Given exercise>
Would you print the material exactly, starting at its first line and ending at the line holding "a=N(nt,'ShaderNodeVertexColor'); a.layer_name=attr"?

Collected data>
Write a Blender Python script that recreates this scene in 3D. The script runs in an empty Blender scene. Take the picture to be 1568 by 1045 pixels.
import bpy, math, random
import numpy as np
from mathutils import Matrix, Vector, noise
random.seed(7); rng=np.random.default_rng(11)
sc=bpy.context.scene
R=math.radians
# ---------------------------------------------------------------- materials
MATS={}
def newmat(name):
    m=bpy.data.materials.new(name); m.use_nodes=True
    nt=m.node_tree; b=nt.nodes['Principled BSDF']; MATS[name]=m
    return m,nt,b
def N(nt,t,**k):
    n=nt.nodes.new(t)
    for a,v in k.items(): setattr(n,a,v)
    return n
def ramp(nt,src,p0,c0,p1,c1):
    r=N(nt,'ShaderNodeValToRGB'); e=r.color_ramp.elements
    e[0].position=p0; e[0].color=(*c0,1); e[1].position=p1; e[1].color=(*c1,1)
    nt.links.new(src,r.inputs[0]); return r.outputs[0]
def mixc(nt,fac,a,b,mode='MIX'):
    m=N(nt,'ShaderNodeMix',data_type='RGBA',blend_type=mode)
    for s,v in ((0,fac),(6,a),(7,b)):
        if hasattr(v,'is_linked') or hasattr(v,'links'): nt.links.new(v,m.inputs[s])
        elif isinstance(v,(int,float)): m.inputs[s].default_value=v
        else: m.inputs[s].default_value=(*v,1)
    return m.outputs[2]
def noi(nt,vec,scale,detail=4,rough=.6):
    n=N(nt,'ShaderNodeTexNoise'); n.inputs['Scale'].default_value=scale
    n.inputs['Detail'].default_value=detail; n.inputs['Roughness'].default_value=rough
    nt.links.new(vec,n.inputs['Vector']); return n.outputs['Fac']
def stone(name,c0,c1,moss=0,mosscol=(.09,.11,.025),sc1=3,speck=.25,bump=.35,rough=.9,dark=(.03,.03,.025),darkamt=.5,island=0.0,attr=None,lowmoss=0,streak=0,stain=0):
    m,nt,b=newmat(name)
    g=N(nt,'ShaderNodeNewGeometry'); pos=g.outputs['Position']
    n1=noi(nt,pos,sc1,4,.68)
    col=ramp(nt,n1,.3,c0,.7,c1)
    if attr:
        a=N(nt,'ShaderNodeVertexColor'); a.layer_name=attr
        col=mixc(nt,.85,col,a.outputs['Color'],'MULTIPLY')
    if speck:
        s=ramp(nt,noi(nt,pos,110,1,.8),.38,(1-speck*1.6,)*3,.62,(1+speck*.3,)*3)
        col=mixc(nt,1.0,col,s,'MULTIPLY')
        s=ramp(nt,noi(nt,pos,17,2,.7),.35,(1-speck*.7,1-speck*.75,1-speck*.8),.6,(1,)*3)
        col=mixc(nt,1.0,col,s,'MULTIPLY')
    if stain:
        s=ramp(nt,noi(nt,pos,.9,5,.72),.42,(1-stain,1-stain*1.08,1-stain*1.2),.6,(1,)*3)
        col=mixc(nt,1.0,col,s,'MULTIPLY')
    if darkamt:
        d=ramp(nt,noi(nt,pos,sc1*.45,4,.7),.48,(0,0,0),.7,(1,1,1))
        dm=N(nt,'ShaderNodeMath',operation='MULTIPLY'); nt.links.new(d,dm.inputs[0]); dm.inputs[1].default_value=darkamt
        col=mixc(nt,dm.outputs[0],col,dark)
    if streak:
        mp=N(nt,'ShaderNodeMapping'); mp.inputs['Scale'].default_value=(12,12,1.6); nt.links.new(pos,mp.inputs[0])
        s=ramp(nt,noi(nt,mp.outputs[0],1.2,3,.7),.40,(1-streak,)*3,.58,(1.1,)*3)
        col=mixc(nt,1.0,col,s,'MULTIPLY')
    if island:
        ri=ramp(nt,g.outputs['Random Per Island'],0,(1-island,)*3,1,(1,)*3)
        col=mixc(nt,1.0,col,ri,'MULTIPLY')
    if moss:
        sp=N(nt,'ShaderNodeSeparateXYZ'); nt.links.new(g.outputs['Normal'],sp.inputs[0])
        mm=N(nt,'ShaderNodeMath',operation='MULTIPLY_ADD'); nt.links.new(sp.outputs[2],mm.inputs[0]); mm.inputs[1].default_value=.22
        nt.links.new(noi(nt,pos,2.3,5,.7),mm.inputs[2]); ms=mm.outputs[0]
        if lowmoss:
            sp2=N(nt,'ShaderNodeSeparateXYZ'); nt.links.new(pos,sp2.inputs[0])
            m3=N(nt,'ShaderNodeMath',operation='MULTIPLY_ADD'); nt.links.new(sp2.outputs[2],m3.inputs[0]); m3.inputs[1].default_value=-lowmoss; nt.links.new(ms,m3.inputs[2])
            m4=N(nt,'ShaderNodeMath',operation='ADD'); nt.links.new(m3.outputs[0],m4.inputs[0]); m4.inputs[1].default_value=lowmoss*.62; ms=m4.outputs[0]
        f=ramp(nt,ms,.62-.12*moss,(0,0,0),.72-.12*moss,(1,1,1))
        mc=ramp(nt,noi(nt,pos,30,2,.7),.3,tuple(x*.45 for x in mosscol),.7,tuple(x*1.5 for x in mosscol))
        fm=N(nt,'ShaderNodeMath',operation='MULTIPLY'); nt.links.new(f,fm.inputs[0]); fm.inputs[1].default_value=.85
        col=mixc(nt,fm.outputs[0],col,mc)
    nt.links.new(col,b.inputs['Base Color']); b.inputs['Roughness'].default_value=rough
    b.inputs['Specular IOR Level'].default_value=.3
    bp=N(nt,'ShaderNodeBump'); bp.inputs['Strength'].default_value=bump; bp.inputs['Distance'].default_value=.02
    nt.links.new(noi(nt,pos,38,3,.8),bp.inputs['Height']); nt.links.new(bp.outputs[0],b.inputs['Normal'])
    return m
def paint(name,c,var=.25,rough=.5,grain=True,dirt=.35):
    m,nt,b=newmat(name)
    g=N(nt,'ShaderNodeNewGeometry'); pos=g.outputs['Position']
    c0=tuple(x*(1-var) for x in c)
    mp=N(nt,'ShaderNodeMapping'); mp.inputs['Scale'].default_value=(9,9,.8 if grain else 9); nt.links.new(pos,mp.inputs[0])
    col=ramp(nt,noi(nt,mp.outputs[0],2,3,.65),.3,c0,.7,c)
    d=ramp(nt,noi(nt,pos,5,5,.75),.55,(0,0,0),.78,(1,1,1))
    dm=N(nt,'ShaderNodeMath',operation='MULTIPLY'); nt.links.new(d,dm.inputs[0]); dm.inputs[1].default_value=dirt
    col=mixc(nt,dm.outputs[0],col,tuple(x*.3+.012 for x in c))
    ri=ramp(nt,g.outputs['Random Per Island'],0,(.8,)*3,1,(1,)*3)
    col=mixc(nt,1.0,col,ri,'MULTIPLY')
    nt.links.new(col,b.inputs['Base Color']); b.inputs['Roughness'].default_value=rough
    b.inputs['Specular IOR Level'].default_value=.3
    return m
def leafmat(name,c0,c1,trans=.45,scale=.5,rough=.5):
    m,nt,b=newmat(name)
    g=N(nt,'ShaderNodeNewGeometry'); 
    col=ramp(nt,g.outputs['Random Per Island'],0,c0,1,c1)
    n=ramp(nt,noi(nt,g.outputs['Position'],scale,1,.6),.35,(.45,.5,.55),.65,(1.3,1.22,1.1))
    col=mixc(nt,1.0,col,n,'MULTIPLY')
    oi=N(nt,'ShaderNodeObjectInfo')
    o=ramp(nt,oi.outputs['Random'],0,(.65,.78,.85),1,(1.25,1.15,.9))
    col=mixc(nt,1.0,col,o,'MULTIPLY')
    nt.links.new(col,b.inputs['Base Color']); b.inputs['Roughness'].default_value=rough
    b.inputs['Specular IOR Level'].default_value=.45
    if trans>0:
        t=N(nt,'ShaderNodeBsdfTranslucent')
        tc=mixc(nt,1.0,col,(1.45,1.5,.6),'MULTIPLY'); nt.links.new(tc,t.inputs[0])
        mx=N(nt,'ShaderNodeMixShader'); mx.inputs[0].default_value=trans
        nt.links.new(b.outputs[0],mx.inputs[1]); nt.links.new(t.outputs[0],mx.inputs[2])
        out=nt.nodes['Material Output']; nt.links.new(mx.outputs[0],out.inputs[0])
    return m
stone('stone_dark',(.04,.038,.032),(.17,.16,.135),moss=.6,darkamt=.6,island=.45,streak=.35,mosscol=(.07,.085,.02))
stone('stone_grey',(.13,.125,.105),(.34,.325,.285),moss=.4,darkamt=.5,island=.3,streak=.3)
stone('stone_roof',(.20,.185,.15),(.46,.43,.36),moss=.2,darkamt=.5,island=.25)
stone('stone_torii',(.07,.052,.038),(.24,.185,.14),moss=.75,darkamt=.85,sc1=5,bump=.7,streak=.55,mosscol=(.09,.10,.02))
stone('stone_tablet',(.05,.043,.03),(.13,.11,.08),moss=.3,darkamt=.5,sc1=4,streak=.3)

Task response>
Write a Blender Python script that recreates this scene in 3D. The script runs in an empty Blender scene. Take the picture to be 1568 by 1045 pixels.
import bpy, math, random
import numpy as np
from mathutils import Matrix, Vector, noise
random.seed(7); rng=np.random.default_rng(11)
sc=bpy.context.scene
R=math.radians
# ---------------------------------------------------------------- materials
MATS={}
def newmat(name):
    m=bpy.data.materials.new(name); m.use_nodes=True
    nt=m.node_tree; b=nt.nodes['Principled BSDF']; MATS[name]=m
    return m,nt,b
def N(nt,t,**k):
    n=nt.nodes.new(t)
    for a,v in k.items(): setattr(n,a,v)
    return n
def ramp(nt,src,p0,c0,p1,c1):
    r=N(nt,'ShaderNodeValToRGB'); e=r.color_ramp.elements
    e[0].position=p0; e[0].color=(*c0,1); e[1].position=p1; e[1].color=(*c1,1)
    nt.links.new(src,r.inputs[0]); return r.outputs[0]
def mixc(nt,fac,a,b,mode='MIX'):
    m=N(nt,'ShaderNodeMix',data_type='RGBA',blend_type=mode)
    for s,v in ((0,fac),(6,a),(7,b)):
        if hasattr(v,'is_linked') or hasattr(v,'links'): nt.links.new(v,m.inputs[s])
        elif isinstance(v,(int,float)): m.inputs[s].default_value=v
        else: m.inputs[s].default_value=(*v,1)
    return m.outputs[2]
def noi(nt,vec,scale,detail=4,rough=.6):
    n=N(nt,'ShaderNodeTexNoise'); n.inputs['Scale'].default_value=scale
    n.inputs['Detail'].default_value=detail; n.inputs['Roughness'].default_value=rough
    nt.links.new(vec,n.inputs['Vector']); return n.outputs['Fac']
def stone(name,c0,c1,moss=0,mosscol=(.09,.11,.025),sc1=3,speck=.25,bump=.35,rough=.9,dark=(.03,.03,.025),darkamt=.5,island=0.0,attr=None,lowmoss=0,streak=0,stain=0):
    m,nt,b=newmat(name)
    g=N(nt,'ShaderNodeNewGeometry'); pos=g.outputs['Position']
    n1=noi(nt,pos,sc1,4,.68)
    col=ramp(nt,n1,.3,c0,.7,c1)
    if attr:
        a=N(nt,'ShaderNodeVertexColor'); a.layer_name=attr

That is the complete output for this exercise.